On these facts, the County Court denied defendant’s motion to suppress physical evidence, holding that "the initial stop was justified in its inception * * * and the police action was reasonable in relation to the scope of the total circumstances.” We disagree.
Aside from "the narrow exception carved out by the Supreme Court in Terry v Ohio (392 U.S. 1)” (People v Cantor, 36 NY2d 106, 110), and the application of that exception in a few cases involving "de minimis” or "limited” intrusions by the police (see, e.g., Pennsylvania v Mimms, 434 US 106; United States v Brignoni-Ponce, 422 US 873), the Supreme Court of the United States has consistently held that "Fourth Amendment seizures must be supported by the 'long-prevailing standards’ of probable cause” (Dunaway v New York, 442 US 200, 212). At bar, the action of the police was an "intrusion” of a most "intensive” sort (see People v De Bour, 40 NY2d 210, 225), which went "far beyond” the actions taken by police in Terry or its progeny (see People v Figueroa, 58 AD2d 655, 656; see also, People v Jose F., 60 AD2d 918). Therefore, the seizure of defendant by the police could only be justified upon a finding of probable cause (see People v Earl, 40 NY2d 941, revg 50 AD2d 289 on dissenting opn of Shapiro, J., cert den 431 US 943; People v Jose F., supra).
The County Court’s opinion is conspicuously silent with regard to whether the police had such probable cause. Clearly they did not. In fact, the arresting detective conceded on cross-examination that at the time defendant was seized, there was an insufficient basis (i.e., probable cause) upon which to make an arrest. While the officer’s subjective opinion is not, of *234course, controlling, it is in conformance with this court’s view that there was no probable cause as a matter of law.

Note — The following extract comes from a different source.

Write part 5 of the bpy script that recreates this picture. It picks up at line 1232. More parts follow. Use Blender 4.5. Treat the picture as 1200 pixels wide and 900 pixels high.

Anonymous tips received over the telephone "are of the weakest sort, since no one can be held accountable if the information is in fact false (see Penal Law, § 240.50) and there is no way to assure, by way of intangibles such as voice, facial expression or emotional state, that the information * * * was believable” (People v Wynn, 54 AD2d 366, 369). The fact that a car with specified license plates was parked in front of a specified address at 4:00 a.m. and was registered to the defendant was insufficient to corroborate the very serious charges made by the anonymous "informant”. Similar "corroboration” would be made in any instance where a malicious neighbor or enemy desired to play a cruel hoax on an individual. Indeed, the fact that defendant’s car was unlocked strongly suggests that the automatic pistol and silencer, as well as the bag of drugs, had been "planted” in the defendant’s car by the anonymous tipster. Accordingly, the physical evidence found in defendant’s car must be suppressed and the indictment dismissed.
O’Connor, J. P., Rabin, Gulotta and Margett, JJ., concur.
Judgment of the County Court, Nassau County, rendered May 17, 1979, reversed, on the law, motion to suppress physical evidence granted, indictment dismissed and case remitted to the County Court, Nassau County, for the purpose of entering an order, in its discretion, pursuant to CPL 160.50.